The oldest home on our tour this year is this beautiful Queen Anne, which was built for Martin Anderson in 1897. The home is painted in Rookwood green with red and lighter green accents. This was the original color of the home, according to the current owner. The name Rookwood comes from a pottery made in Cincinnati, Ohio. At the time the home was built, the street was empty and probably unpaved. The owner of the property agreed to certain covenants prior to construction. These included: no sale of alcohol spirits, a requirement to construct a stone wall along the back of the property and a restriction on multi-unit buildings. This may explain why so little construction occurred in the area of Andersonville until 1900.

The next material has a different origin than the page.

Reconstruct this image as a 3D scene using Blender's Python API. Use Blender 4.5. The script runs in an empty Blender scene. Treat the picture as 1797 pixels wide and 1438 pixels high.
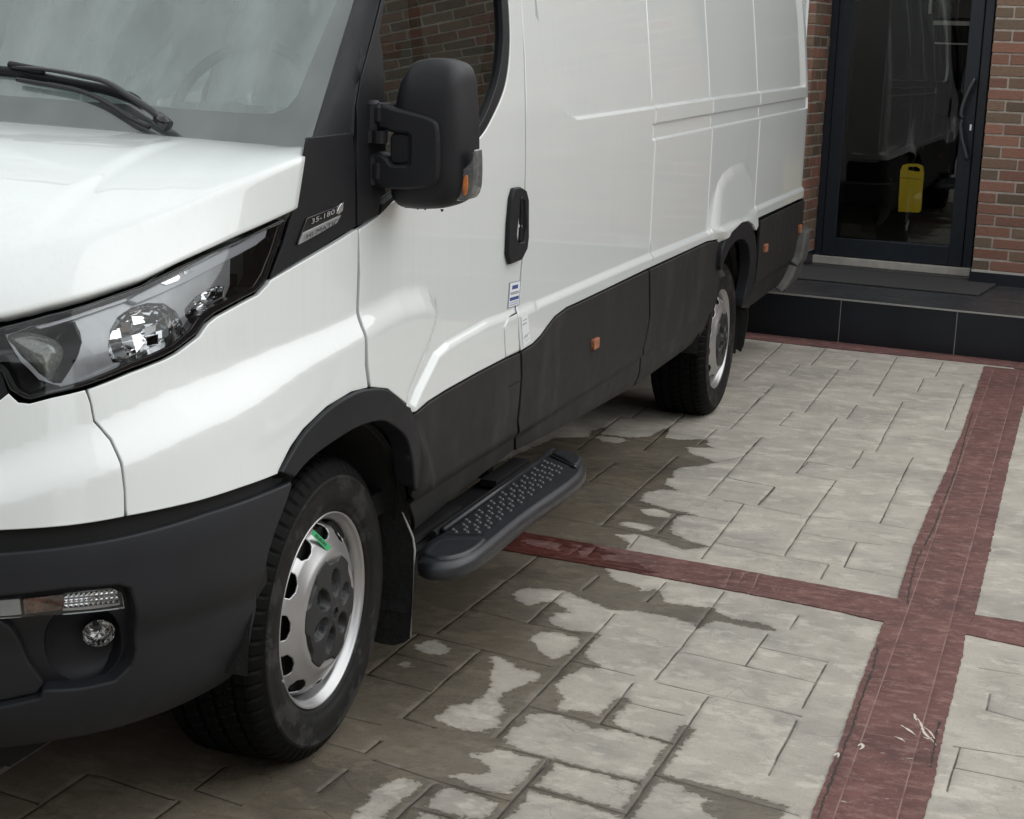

The craftsmanship of the building is impressive. It has the original, rusticated stone foundation. The chimney is a recent addition. The porch, with oak flooring, is detailed with triple column supports and ornate, faceted spindles. The symmetrical design of the home includes five bays and a turret. The turret, in typical Queen Anne style, is embellished with fishscale shingles. Other details include brackets and a Palladian attic window.

When you enter the home, note the grand staircase. The newel post at the base has an unusual carved design of interlaces leaves. One of the three original stained glass windows is in the alcove behind the piano area of the hallway. Great care has been taken with the interior furnishings and appointments to complement the graceful design of the home.

The living room, or visiting parlor, features a fireplace mantel of blood red marble dating from mid-19th century France. It was purchased to be added to the house during a restoration in the 1980s. The decorative spindles in the doorway were also added as a part of that renovation. The rich, oiled wood that accents the interior of the home is enhanced by the colors and fabrics used in the decorating. The second parlor is colored in a deep Victorian red. You will note how the color enriches the beautiful wood.

On the second floor is the master bedroom and adjacent den. The woodwork is mahogany-stained birch with egg and dart molding in the crowns above the doorway and windows. The guest room features a bay window with another original stained glass window. Down the hall is the main bathroom, with a remarkable wall covering from the Museum de Collectif de Paris, which carries out the French influence felt throughout the house.

The dining room walls are covered in a faux texture paper. At the back of the room is a built in bench and replacement window. The kitchen features the original beadboard ceiling. Also original to the home is the ceiling fixture, along with another original fixture in the pantry.

After you exit through the back porch, you can enjoy the backyard English garden. Along the side and toward the front of the home is a more formal garden, typical of Victorian design with a statue of Diana, the Huntress. This home is considered a potential landmark by the City of Chicago Landmarks Commission.